Chia Sin Ying was a 5 year old child who was Xing Ru’s student in a kindergarten. That was her first time teaching in a kindergarten.

“To me, she was special and optimistic, she is always dancing. Thus, I hope to describe her in this painting.” Xing Ru connected the cat and child character in her painting. If we have a cat, we may know a cat’s character is like a child, so this is why Xing Ru transferred Chia Sin Ying into a character, as she could show her character freely. The little elements like a ginger bread man, and colours are the things she liked and which she has drawn before.

The title of the painting is ‘…….’, where a group of cats are showing no reaction when in actual fact a cat will jump when it sees a fish. Xing Ru wants to express a relationship between cat and fish, where both are in a state of immediacy. Cats and fishes can also be a symbol of man and desire, cats represents a person, when competing, and can be a stalemate. Unease lurking, covering the surface with calm and the sweet colours of Easter eggs and fishes patterning the cross square, we can see clearly the rear poker implying a restless heart. We may simply find the situation surrounding us in our daily lives. This is what Xing Ru observes and is trying to express that moment of state.

Among her works, “Day and Night” is the most different in presentation. It shows the day landscape and night scenery as a part of the 9 square composition.

Xing Ru uses a lot of cubism analysis from her favourite master painter, Georges Braque and Pablo Picasso during her exploration days after she graduated from Malaysia Art Institution (MIA). Day and night shows time repeated day by day, month after month and year after year. From the day she started painting, she feels that what have been heard, what have been seen and what have been done from a person’s life as a child who begins his/her memories from their kindergarten days like trying to learn to write using square exercise books.

In ‘Day and Night’, Xing Ru uses more rational ways to complete the analysis. The theme and content of this piece of work is more complex than the previous one. She tries to keep some emotional part, and makes a conversion of style from the previous. The composition of rational and analysis has increased.

For Xing Ru, “A source of inspiration to my work is continuous learning, exploring, and a sustained dialogue with myself. So, the rule is to explore, balance and move forward in my life and create creative ideas.”

In her new series, her idea moved to the seas and universe. From the artists’ progress, it happened naturally closer to her 1st solo exhibition in Galeri Chandan. When Xing Ru thinks of a cat, she will naturally link it to fishes, and fishes are in the sea, and the sea is linked to the sky. In addition, sea and sky are symbols of freedom and will always remain as her favorite. What she thinks is what she paints, her work is her manifestation of the present.
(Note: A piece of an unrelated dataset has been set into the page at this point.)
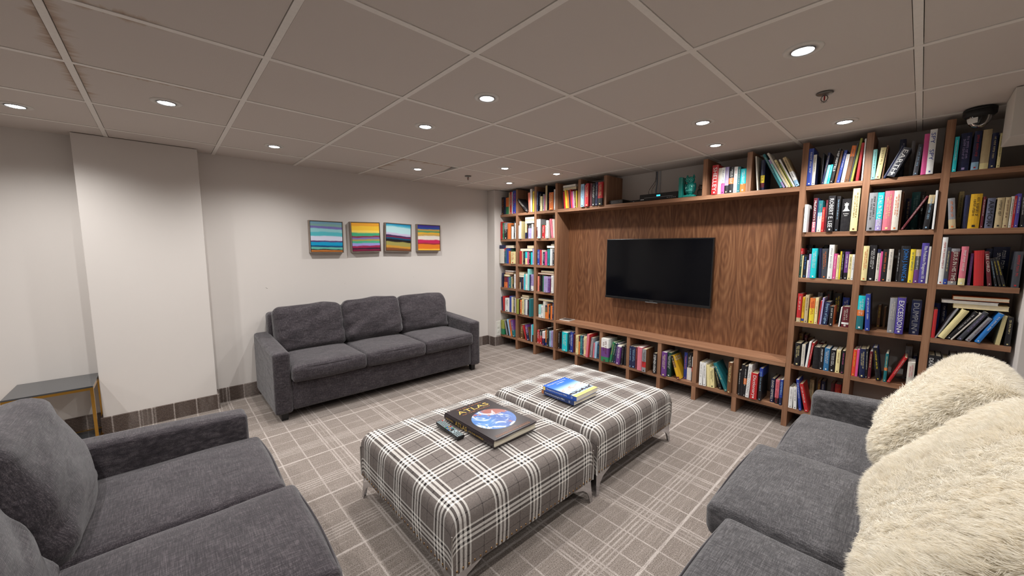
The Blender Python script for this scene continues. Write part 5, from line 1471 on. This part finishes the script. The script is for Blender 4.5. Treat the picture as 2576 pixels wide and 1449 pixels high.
recs = []; cell = None
for ln in BOOKS.splitlines():
    q = ln.split()
    if q[0][0] == '@': cell = (q[0][1:], int(q[1]), ' '.join(q[2:])); continue
    if q[0] == 'f': recs.append(('f', cell, [float(v) for v in q[1:5]], q[5], ' '.join(q[6:]), (float(q[2])-float(q[1]))*3+2.2)); continue
    recs.append(('b', cell, [float(v) for v in q[:5]], q[5:8], ' '.join(q[9:]), float(q[8]) - (0.6 if float(q[4]) > .1 else 0)))
order = sorted(range(len(recs)), key=lambda i: -recs[i][5])
keep = set(order[:300]); rank = {i: k for k, i in enumerate(order)}
backrow = set((r[1][0], r[1][1]) for r in recs if r[0] == 'b' and r[2][4] > .1)
stuff = MB()
def gname(cell): return 'books on the '+cell[2] if 'shelf' in cell[2] else 'books in the '+cell[2]
flat_z = {}
for i, (typ, cell, num, extra, lab, area) in enumerate(recs):
    z = LV[cell[1]]
    if typ == 'b':
        X, W, H, th, d = num; col, title, tcol = extra
        D = .105 if d > .1 else (.15 if (cell[0], cell[1]) in backrow else (.14 if H < .19 else .175))
        D = min(D, 3.745-(YF+d))
        cover, pages, let, w, Lh = book_geometry(X, W, H, th, d, col, title, tcol, D)
        loc = Vector((X+W/2, YF+d, z))
        if i not in keep:
            for m in (cover, pages, let):
                m.xf(Matrix.Translation(loc)); stuff.v += []; o_ = len(stuff.v); stuff.v += m.v
                stuff.f += [tuple(a+o_ for a in f) for f in m.f]; stuff.c += m.c
            continue
        if rank[i] < 190:
            t = thing('book', lab, 'book', loc, group=gname(cell))
            obj('cover', cover, 'print', t, colors=True); obj('pages', pages, 'print', t, colors=True)
            if let.v: obj('lettering', let, 'print', t, colors=True)
        else:
            m = MB()
            for q in (cover, pages, let):
                o_ = len(m.v); m.v += q.v; m.f += [tuple(a+o_ for a in f) for f in q.f]; m.c += q.c
            o_ = obj('book', m, 'print', loc=loc, colors=True); tag(o_, lab, 'book', gname(cell))
    else:
        a, b, z0, z1 = num; seg, cov = parse(extra); c = seg[0][1]
        key = cell[:2]; z0 = max(z0, flat_z.get(key, 0)+.0006); z1 = max(z1, z0+.006); flat_z[key] = z1
        h = z1-z0; dd = .13; m1, m2 = MB(), MB(); t_ = .0015
        cxm = (a+b)/2; hw = (b-a)/2
        m1.box(-hw, hw, 0, dd, 0, t_, c); m1.box(-hw, hw, 0, dd, h-t_, h, c); m1.box(-hw, -hw+t_, 0, dd, t_, h-t_, c)
        m2.box(-hw+t_, hw-.002, .0015, dd-.002, t_, h-t_, PAPER[i % 3])
        loc = Vector((cxm, YF+.03, z0))
        if i in keep:
            t = thing('book', lab, 'book', loc, group=gname(cell))
            obj('cover', m1, 'print', t, colors=True); obj('pages', m2, 'print', t, colors=True)
        else:
            for m in (m1, m2):
                m.xf(Matrix.Translation(loc)); o_ = len(stuff.v); stuff.v += m.v
                stuff.f += [tuple(q+o_ for q in f) for f in m.f]; stuff.c += m.c
so = obj('books', stuff, 'print', colors=True, kind='stuff')
tag(so, 'smaller books filling gaps and back rows across the walnut shelves', 'books')

# ------------------------------------------------------------------ things in the owl compartment
S5 = LV[5]
t = thing('bookend', 'glossy turquoise ceramic owl bookend above the television', 'bookend', (-1.46, 3.50, S5))
obj('upright_slab', rbox(.017, .045, .0905, .006, (8, 8, 16)).xf(T(-.052, 0, .0905)), 'owl_glaze', t, smooth=True)
obj('base_slab', rbox(.052, .045, .010, .006, (16, 8, 8)).xf(T(.018, 0, .010)), 'owl_glaze', t, smooth=True)
mb = MB().ell((.022, 0, .080), (.039, .036, .062), 24, 16); obj('body', mb, 'owl_glaze', t, smooth=True)
mb = MB().ell((.020, -.003, .150), (.036, .030, .033), 24, 14)
mb.lathe([(.013, 0), (.008, .016), (.0006, .030)], 10, (-.008, -.003, .172)); mb.lathe([(.013, 0), (.008, .016), (.0006, .032)], 10, (.047, -.003, .170))
obj('head', mb, 'owl_glaze', t, smooth=True)
for sx in (.004, .039):
    mb = MB(); mb.tube([(sx+math.cos(a)*.0145, -.031, .153+math.sin(a)*.0145) for a in [2*PI*k/22 for k in range(22)]], .0028, 8, closed=True)
    mb.ell((sx, -.031, .153), (.007, .005, .007), 14, 8)
    obj('eye', mb, 'owl_glaze_light', t, smooth=True)
obj('beak', MB().lathe([(.0005, -.012), (.005, .0), (.0005, .008)], 8, (.0215, -.035, .140)), 'owl_glaze_dark', t, smooth=True)
for sx in (-1, 1):
    mb = MB().ell((0, 0, 0), (.013, .026, .047), 16, 12); mb.xf(T(.022+sx*.034, -.006, .078, ry=sx*.14)); obj('wing', mb, 'owl_glaze_dark', t, smooth=True)
mb = MB()
for r_ in range(4):
    for k in range(-2, 3):
        mb.ell((.022+k*.0115+(r_ % 2)*.005, -.0335+abs(k)*.0035+r_*.0004, .060+r_*.014), (.0065, .004, .0085), 8, 6)
obj('breast_feathers', mb, 'owl_glaze_light', t, smooth=True)
for sx in (-.012, .012):
    mb = MB()
    for k in (-1, 0, 1): mb.ell((.022+sx+k*.006, -.032, .022), (.0032, .009, .0045), 8, 6)
    obj('claw', mb, 'owl_glaze', t, smooth=True)

t = thing('glass_ornament', 'clear glass owl ornament beside the turquoise bookend', 'ornament', (-1.347, 3.50, S5))
obj('glass_body', MB().lathe([(.022, .004), (.028, .014), (.032, .035), (.029, .056), (.020, .066), (.024, .078), (.021, .092), (.010, .099), (.0005, .100)], 28), 'clear_glass', t, smooth=True)
for sx in (-1, 1): obj('ear', MB().lathe([(.007, 0), (.0005, .018)], 8, (sx*.013, 0, .092)), 'clear_glass', t, smooth=True)
obj('base', MB().lathe([(.026, 0), (.027, .002), (.023, .005)], 24), 'black_plastic', t, smooth=True)

t = thing('disc_player', 'black disc player with blue clock display on the shelf above television', 'player', (-1.725, 3.475, S5))
obj('case', MB().box(-.187, .187, .004, .235, .006, .066), 'black_plastic', t, bevel=.002)
obj('front_panel', MB().box(-.188, .188, 0, .0038, .006, .064), 'black_plastic', t, bevel=.001)
obj('display', MB().box(-.016, .020, -.0012, -.0002, .038, .051), 'lcd_cyan', t, label='glowing blue clock display')
obj('disc_slot', MB().box(-.14, .14, -.0008, -.0002, .030, .033), 'silver_trim', t)
for k in range(5): obj('button', MB().lathe([(.004, 0), (.004, -.002), (.003, -.0026)], 12, (.09+k*.018, -.0002, .018), axis='Y'), 'silver_trim', t)
obj('badge', MB().box(-.178, -.142, -.0008, -.0002, .014, .022), 'conduit_white', t)
for sx in (-.16, .16): obj('foot', MB().lathe([(.010, 0), (.010, .006)], 12, (sx, .03, 0)), 'black_matte', t)
t = thing('modem', 'low black modem box with small lights at the shelf divider', 'modem', (-2.185, 3.485, S5))
obj('case', MB().box(-.083, .083, 0, .17, .003, .044), 'black_plastic', t, bevel=.004)
obj('front_panel', MB().box(-.076, .076, -.002, -.0002, .006, .040), 'frame_dark', t)
mb = MB()
for k in range(6): mb.box(-.066+k*.022, -.062+k*.022, -.003, -.0021, .022, .025)
obj('indicator_lights', mb, 'silver_trim', t)
t = thing('set_top_box', 'flat black box behind the modem beside the disc player', 'device', (-2.00, 3.56, S5))
obj('case', MB().box(-.072, .070, 0, .15, .002, .033), 'black_matte', t, bevel=.004)
obj('indicator', MB().box(-.03, -.018, -.0012, -.0002, .016, .020), 'silver_trim', t)
for k, (x, lab) in enumerate(((-1.889, 'left of two slim white cable conduits behind the disc player'), (-1.852, 'right of two slim white cable conduits behind the disc player'))):
    o = obj('cable_conduit', MB().box(-.007, .007, -.009, 0, 0, CEIL-S5), 'conduit_white', loc=(x, YB+.0045, S5), bevel=.0015); tag(o, lab, 'conduit', 'cable conduits')
def cable(pts, r, mat, lab):
    P_ = [Vector(p) for p in pts]; out = []
    for i in range(len(P_)-1):
        p0 = P_[max(i-1, 0)]; p1 = P_[i]; p2 = P_[i+1]; p3 = P_[min(i+2, len(P_)-1)]
        for k in range(6):
            s_ = k/6; out.append(.5*((2*p1)+(p2-p0)*s_+(2*p0-5*p1+4*p2-p3)*s_*s_+(3*p1-p0-3*p2+p3)*s_**3))
    out.append(P_[-1]); b = Vector(P_[0])
    o = obj('cable', MB().tube([p-b for p in out], r, 7), mat, smooth=True, loc=b); tag(o, lab, 'cable', 'cables hanging behind the disc player')
cable([(-1.885, 3.737, 2.14), (-1.89, 3.735, 2.05), (-1.95, 3.72, 1.95), (-1.91, 3.715, 1.875)], .0022, 'cable_black', 'thin black cable falling left of the conduits to the disc player')
cable([(-1.872, 3.737, 2.14), (-1.868, 3.732, 2.02), (-1.875, 3.725, 1.94), (-1.85, 3.715, 1.87)], .0026, 'cable_blue', 'blue-grey cable hanging between the two conduits')
cable([(-1.879, 3.730, 2.14), (-1.880, 3.725, 2.03), (-1.915, 3.72, 1.96), (-1.90, 3.718, 1.88)], .0018, 'cable_black', 'looping black cable hanging closest to the left conduit')

# ------------------------------------------------------------------ disc case on the bench
t = thing('disc_case', 'clear plastic disc case lying on the walnut bench', 'disc case', (-2.86, 3.565, .500), rz=.10)
obj('case', MB().box(-.072, .072, -.064, .064, 0, .008), 'white_plastic', t, bevel=.001)
obj('sleeve', MB().box(-.060, .066, -.058, .058, .0082, .0088), 'frame_bronze', t)
obj('disc', MB().lathe([(.012, .0090), (.012, .0096), (.050, .0096), (.050, .0090)], 32, cap=False), 'silver_trim', t, smooth=False)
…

Would she wonder if the cat’s character could influence the audience to her works? Xing Ru feels that “ornamental paintings for me is a pure emotional commitment, the audience will ignore my presentation because of the cat’s character and my theme, which I think is inevitable, so the viewer’s thoughts and ideas will not unduly influence my creation’s attitude.”

Art creation for Xing Ru is what she loves most, as she said “I love art and I had a chance to study art. My parents gave me a lot of support and tolerated me. To be an artist, this is what I must keep doing when I have the chance. As luck would have it, I will become a full time artist.”